Assemble all lines in which the string "from" appears.

##############################

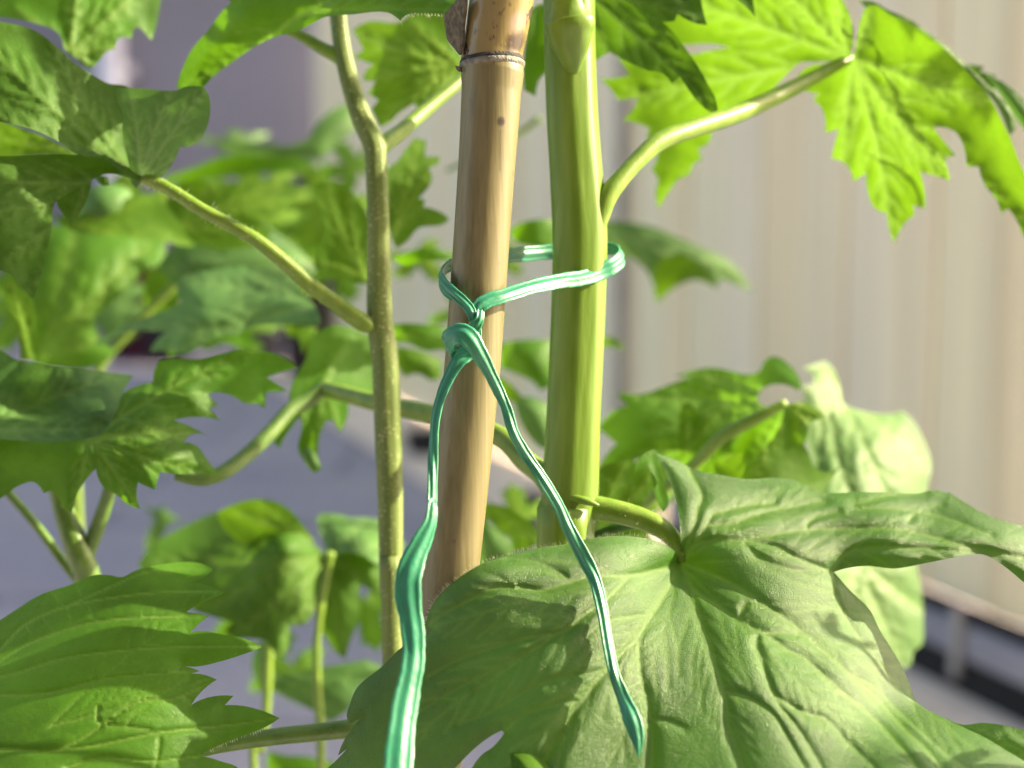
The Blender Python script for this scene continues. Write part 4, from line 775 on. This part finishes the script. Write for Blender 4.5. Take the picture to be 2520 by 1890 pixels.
W5 = Z(6, "868,742 950,718 1000,700 1062,770 1092,870 1112,960 1150,980 1250,1010 1400,1020 1460,1000 1530,1060 1580,1150 1622,1250 1642,1350 1622,1422 1600,1560 1500,1650 1100,1650 900,1560 940,1400 930,1330 900,1220 870,1120 880,1000 870,900 858,852 932,842 930,782")
leaf(PR, W5, 'pale', [(1990, 900, .50), (2060, 950, .505), (2200, 1010, .515), (2290, 1140, .51), (2270, 1250, .495), (2000, 1060, .49), (2050, 1200, .475), (2150, 1100, .49)], autoveins((2030, 920), [(2020, 1180), (2280, 1150), (2190, 1250), (2100, 1240)], 5, 1.4), step=9, relief=.0024, vw=14, curl=.004)
W6 = Z(9, "950,380 1540,400 1582,600 1592,800 1582,920 1532,962 1520,1032 1480,1062 1400,1000 1200,900 1000,600")
leaf(PR, W6, 'pale', [(2050, 1380, .50), (2250, 1380, .52), (2270, 1580, .515), (2220, 1640, .505), (2130, 1500, .50)], autoveins((2100, 1360), [(2225, 1635), (2265, 1500), (2120, 1560)], 5, 1.3), step=9, relief=.0024, vw=14)
# soft leaves between and behind
leaf(PR, Z(5, "1050,600 1150,580 1360,580 1380,850 1290,882 1250,832 1150,782 1050,742"), 'mid', (.52, 0, 0, .006), autoveins(Z(5, "1080,600")[0], [Z(5, "1280,870")[0]], 4), step=10)
leaf(PR, Z(5, "1040,790 1100,830 1190,930 1150,960 1060,900"), 'lime', (.50, 0, 0, .004), step=9, under=True)
leaf(PR, Z(5, "1140,930 1230,918 1380,1000 1380,1220 1300,1232 1220,1152 1150,1010"), 'pale', (.51, 0, 0, .004), step=9)
leaf(PR, Z(2, "1105,1385 1200,1330 1400,1325 1400,1480 1250,1482 1150,1455"), 'mid', (.50, 0, 0, .006), step=10, under=True)
K7 = [(p[0] * 1.139, p[1] * 1.139) for p in [(1290, 478), (1400, 488), (1500, 528), (1580, 568), (1625, 630), (1560, 602), (1548, 618), (1500, 596), (1470, 600), (1418, 645), (1400, 590), (1370, 560), (1330, 550), (1290, 530)]]
leaf(PR, K7, 'pale', (.60, 0, -.05, .008), autoveins((1480, 560), [(1840, 700), (1610, 720)], 4, 1.4), step=11)
leaf(PR, [(p[0] * 1.139, p[1] * 1.139) for p in [(1425, 560), (1470, 545), (1530, 590), (1550, 625), (1500, 605), (1475, 612), (1420, 655), (1412, 600)]], 'lime', (.595, 0, 0, .004), step=11, under=True)
leaf(PR, Z(5, "1660,560 1760,580 1800,640 1720,620 1660,620"), 'lime', (.55, 0, 0, .003), step=10, under=True)
tube(PR, 'petiole', [(1330, 290, .56, 16), (1290, 320, .56, 14), (1240, 350, .56, 12), (1100, 420, .57, 10)], 'petiole', nseg=12)

# ---- leaves above the frame that shade the left side, on stalks from the stem tops
def shade(parent, tgt, t, R, rot, top, seed, mat='mid', wob_=60):
    p = P(*tgt) + np.array(SUN) * t; rel = p - CAM; dz = rel @ FW; u = 1260 + FPX * (rel @ RT) / dz; v = 945 - FPX * (rel @ UP) / dz
    palmleaf(parent, u, v, dz, R, rot, mat, sq=.8, gx=.02, gy=-.03, seed=seed, under=True)
    tube(parent, 'petiole', [(*top, 26), ((top[0] + u) / 2, (top[1] + v) / 2 + 60, (top[2] + dz) / 2, 24), (u, v, dz, 18)], 'petiole', nseg=14)
shade(PS, (120, 120, .38), .16, 420, 150, (800, -300, .41), 5)
shade(PS, (120, 420, .375), .24, 330, 60, (800, -300, .41), 6)
shade(PM, (170, 1000, .39), .45, 360, 20, (1395, -300, .374), 7)
shade(PM, (300, 1080, .385), .52, 260, 250, (1395, -300, .374), 8)
shade(PM, (2440, 1830, .312), .10, 150, 200, (3600, 2400, .34), 9)
shade(PM, (2060, 1560, .347), .20, 120, 160, (3600, 2400, .37), 10)
shade(PS, (930, 200, .395), .22, 260, 200, (800, -300, .41), 11)
shade(PM, (935, 960, .395), .44, 260, 100, (1395, -300, .374), 12)
# ---- soft far leaves that close the background at left
for i, (u, v, d, R, rot, mt, sq) in enumerate([(330, 520, .66, 200, 200, 'lime', .6), (560, 640, .70, 220, 20, 'mid', .7), (760, 540, .64, 160, 160, 'mid', .7), (120, 620, .62, 240, 190, 'mid', .7), (640, 470, .62, 170, 190, 'lime', .5),
        (250, 760, .66, 220, 10, 'teal', .5), (640, 700, .60, 160, 30, 'lime', .6), (840, 640, .66, 150, 80, 'mid', .8), (560, 800, .64, 150, 60, 'mid', .6), (60, 760, .60, 190, 60, 'mid', .8), (480, 560, .70, 160, 340, 'pale', .5), (720, 400, .68, 170, 170, 'lime', .45), (820, 500, .60, 170, 120, 'lime', .8), (640, 560, .58, 170, 200, 'lime', .5), (720, 640, .62, 150, 140, 'lime', .6), (1030, 630, .60, 120, 60, 'lime', .6), (600, 350, .72, 120, 190, 'pale', .35), (880, 420, .66, 120, 240, 'mid', .8)]):
    palmleaf(PB, u, v, d, R, rot, mt, sq=sq, gy=-.06, seed=20 + i, under=i % 2 == 0)
for i, (u, v, d, R, rot, mt, sq) in enumerate([(620, 1480, .60, 190, 60, 'mid', .8), (760, 1420, .58, 170, 120, 'lime', .7), (900, 1480, .56, 160, 80, 'mid', .8), (720, 1640, .62, 150, 80, 'mid', .7), (560, 1430, .58, 150, 150, 'dark', .6)]):
    palmleaf(PQ, u, v, d, R, rot, mt, sq=sq, gy=-.04, seed=50 + i, under=i % 2 == 0)
for i, (u, v, d, R, rot, mt, sq) in enumerate([(1130, 760, .62, 130, 20, 'mid', .6), (1260, 640, .58, 110, 200, 'lime', .5), (1560, 1260, .54, 170, 200, 'lime', .7), (1650, 1180, .56, 200, 240, 'mid', .7), (1280, 1280, .56, 150, 200, 'lime', .7)]):
    palmleaf(PR, u, v, d, R, rot, mt, sq=sq, gy=-.04, seed=70 + i, under=i % 2 == 0)

# ================================================================== light
w = bpy.data.worlds.new("World"); S.world = w; w.use_nodes = True; nt = w.node_tree
bg = nt.nodes['Background']; sky = nt.nodes.new('ShaderNodeTexSky'); sky.sky_type = 'NISHITA'; sky.sun_disc = False
el = math.asin(SUN.z); az = math.atan2(SUN.x, SUN.y)
sky.sun_elevation = el; sky.sun_rotation = az; sky.air_density = 1.0; sky.dust_density = 3.0
nt.links.new(sky.outputs[0], bg.inputs[0]); bg.inputs[1].default_value = .125
sd = bpy.data.lights.new('sun', 'SUN'); sd.energy = 4.5; sd.angle = math.radians(.55); sd.color = (1, .93, .80)
so = bpy.data.objects.new('sun', sd); COL.objects.link(so); so.location = (2, 1, 2); so.rotation_euler = SUN.to_track_quat('Z', 'Y').to_euler()
S.view_settings.view_transform = 'Standard'; S.view_settings.look = 'None'; S.view_settings.exposure = 1.86; S.view_settings.use_white_balance = True; S.view_settings.white_balance_temperature = 8200; S.view_settings.white_balance_tint = 6; S.view_settings.gamma = 1
S.render.engine = 'CYCLES'; S.cycles.use_denoising = True; S.cycles.max_bounces = 10; S.cycles.transmission_bounces = 6; S.cycles.sample_clamp_indirect = 6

##############################

# Response to this task
The Blender Python script for this scene continues. Write part 4, from line 775 on. This part finishes the script. Write for Blender 4.5. Take the picture to be 2520 by 1890 pixels.
# ---- leaves above the frame that shade the left side, on stalks from the stem tops